**Given request:** Find and copy every line in the records that includes the string "Treat".

────────────────

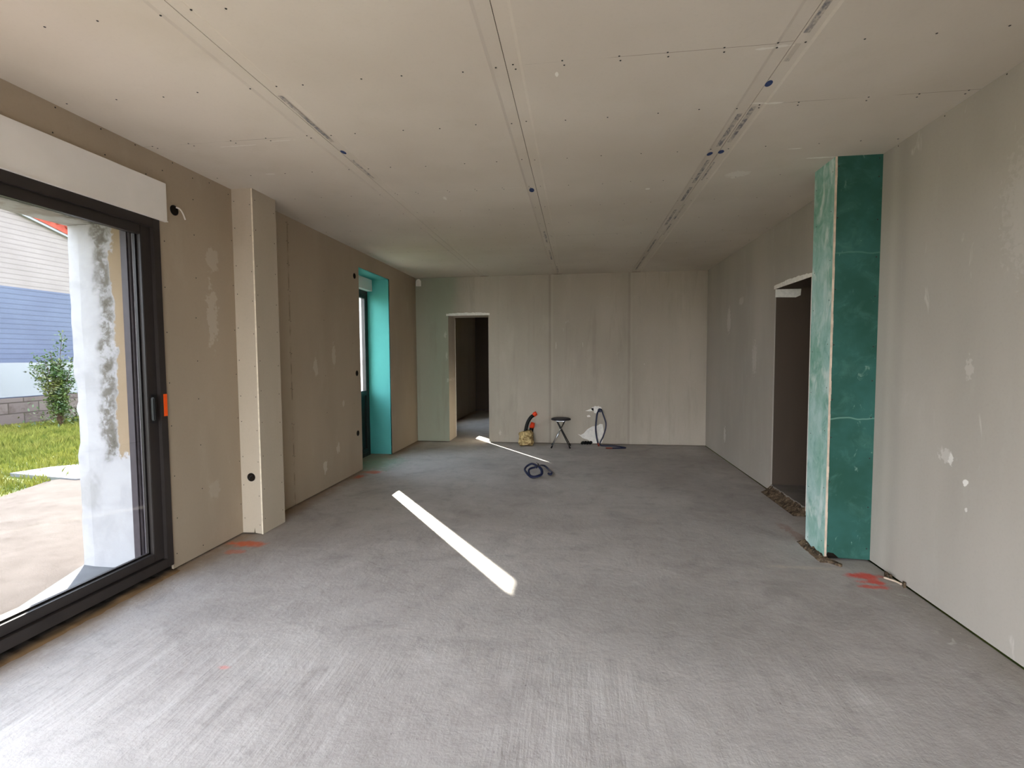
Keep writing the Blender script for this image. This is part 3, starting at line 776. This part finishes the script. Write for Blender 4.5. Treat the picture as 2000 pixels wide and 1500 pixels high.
b.build('side_panel', [M['green_side'], M['gypsum_pink']], cR)
b = MB(); b.box(gx+T, XR, gy1-T, gy1, .02, H); b.build('rear_panel', M['green_side'], cR)
b = MB(); b.box(gx+T+.02, XR, gy0+T+.025, gy1-T-.02, 0, H-.01); b.build('shade_block', M['dark_gap'], cR)  # added dark block, stands for the shade behind the notch
for z in (2.724, 2.605, 2.325, 2.079, 1.818, 1.481, 1.25, 1.0, .72, .38, .09): screw(cR, (1.977, gy0, z), ROT['-y'], 1.15)
for z in (2.686, 2.346, 1.869, 1.495, 1.12, .86, .55, .1): screw(cR, (1.728, gy0, z), ROT['-y'], 1.15)
for z, dy in ((2.66, .03), (2.4, .04), (2.07, .035), (1.8, .03), (1.5, .035), (1.2, .03), (.9, .04), (.5, .03), (.12, .04)):
    screw(cR, (gx, gy0+dy, z), ROT['-x'], .9); screw(cR, (gx, gy1-dy, z-.05), ROT['-x'], .9)
# rubble at the base of the green column, threshold and right wall
rough_strip('trim_3', 1.655, 1.735, 3.60, 3.99, lambda t, x, y: max(-.008, (.030*math.sin(math.pi*min(1, t*.8))+.018*nz(x, y, 25)) * min(1, 3*(y-3.58)/.2, 3*(4.02-y)/.2)), 8, 40, 'rubble', kind='structure')
rough_strip('trim_4', 1.90, 2.005, DR[0]+.0, DR[1]-.0, lambda t, x, y: .072*t**1.3+.012*nz(x, y, 22)*(1-t)*4*t+.01*nz(x, y, 60)*t, 10, 80, 'rubble', kind='structure')
b = MB()
b.prism([(1.70, 3.61), (1.73, 3.575), (1.755, 3.535), (1.77, 3.545), (1.75, 3.60), (1.72, 3.63)], 'z', .0, .018)
tag(b.build('rubble_shard', M['rubble'], origin=(1.74, 3.56, 0)), 'dark splinter of broken screed at the foot of the green column', 'rubble')
rb = empty('plaster_fragment', (1.95, 3.33, 0), 'small crumbled white plaster fragment on the floor against the right wall', 'rubble')
b = MB(); b.tube(spline([(1.935, 3.375, .010), (1.945, 3.345, .014), (1.968, 3.315, .014), (1.985, 3.285, .010)], 5), [.006+.004*abs(nz(i, 1, .9)) for i in range(16)], 8); b.build('fragment_body', M['gypsum_pink'], rb)
b = MB()
for p, s_ in (((1.955, 3.40, .02), .02), ((1.97, 3.38, .015), .016), ((1.985, 3.27, .018), .016)):
    b = MB(); b.prism([(p[0]-s_*.6, p[1]-s_), (p[0]+s_*.5, p[1]-s_*.6), (p[0]+s_*.2, p[1]+s_)], 'z', 0, p[2]+s_); b.build('dark_crumb', M['rubble'], rb)

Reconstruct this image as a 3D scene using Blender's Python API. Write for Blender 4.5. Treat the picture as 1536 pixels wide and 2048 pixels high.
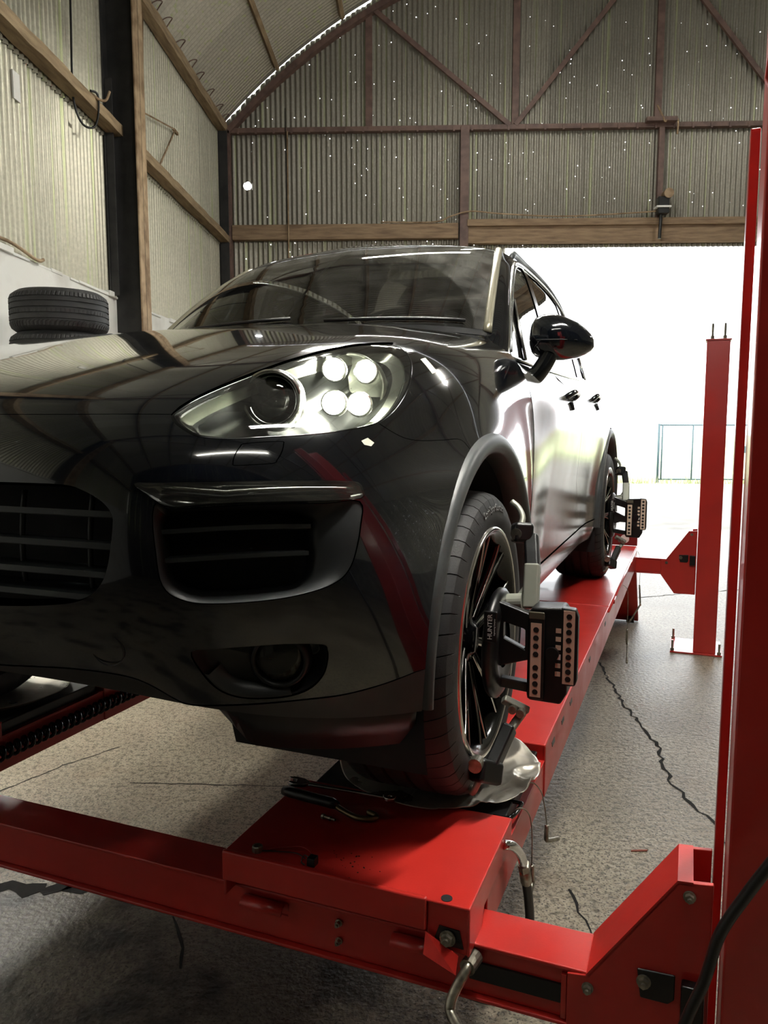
import bpy, bmesh, math, random
import numpy as np
from mathutils import Vector, Matrix, geometry, noise as mnoise
for o in list(bpy.data.objects): bpy.data.objects.remove(o)
SC = bpy.context.scene; COL = SC.collection
PI = math.pi; R = math.radians
random.seed(7)
HF = 0.75                      # runway surface above floor
CX, CY, TH = -0.70886, 2.178102, 0.3410656   # car / lift origin and heading
# ---------------------------------------------------------------- camera
cd = bpy.data.cameras.new('camera'); cam = bpy.data.objects.new('camera', cd); COL.objects.link(cam)
cam.location = (0, 0, 0.8921 + HF); cam.rotation_euler = (PI/2 - 0.1115107, 0, 0.037425)
cd.sensor_fit = 'HORIZONTAL'; cd.sensor_width = 36; cd.lens = 1541.86/1536*36; cd.clip_start = .02; cd.clip_end = 500
SC.camera = cam
# ---------------------------------------------------------------- sky and exposure
W = bpy.data.worlds.new('sky'); SC.world = W; W.use_nodes = True
bg = W.node_tree.nodes['Background']; bg.inputs[0].default_value = (0.95, 0.98, 1.0, 1); bg.inputs[1].default_value = 1.0
vs = SC.view_settings; vs.view_transform = 'Standard'; vs.look = 'None'; vs.gamma = 1.0; vs.use_curve_mapping = False; vs.exposure = 2.75
cy_ = SC.cycles; cy_.max_bounces = 5; cy_.diffuse_bounces = 3; cy_.glossy_bounces = 3; cy_.transmission_bounces = 3; cy_.transparent_max_bounces = 10
cy_.caustics_reflective = False; cy_.caustics_refractive = False
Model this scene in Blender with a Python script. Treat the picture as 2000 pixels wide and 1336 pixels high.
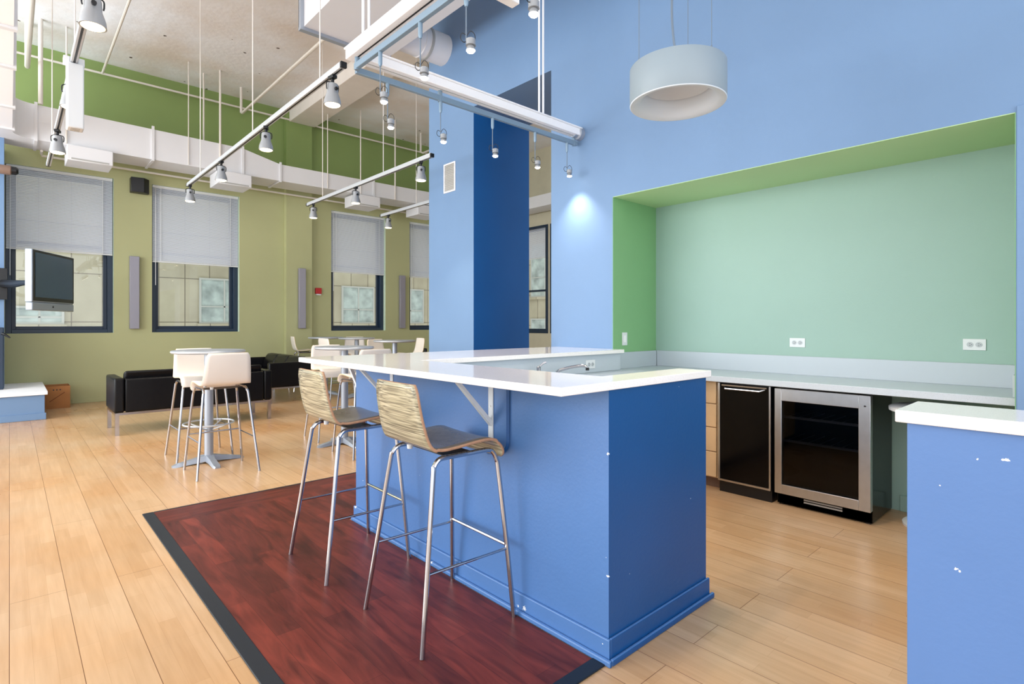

────────────────

**Problem solution:**
Keep writing the Blender script for this image. This is part 3, starting at line 776. This part finishes the script. Write for Blender 4.5. Treat the picture as 2000 pixels wide and 1500 pixels high.
Reconstruct this image as a 3D scene using Blender's Python API. Write for Blender 4.5. Treat the picture as 1536 pixels wide and 2048 pixels high.
Model this scene in Blender with a Python script. Treat the picture as 2000 pixels wide and 1336 pixels high.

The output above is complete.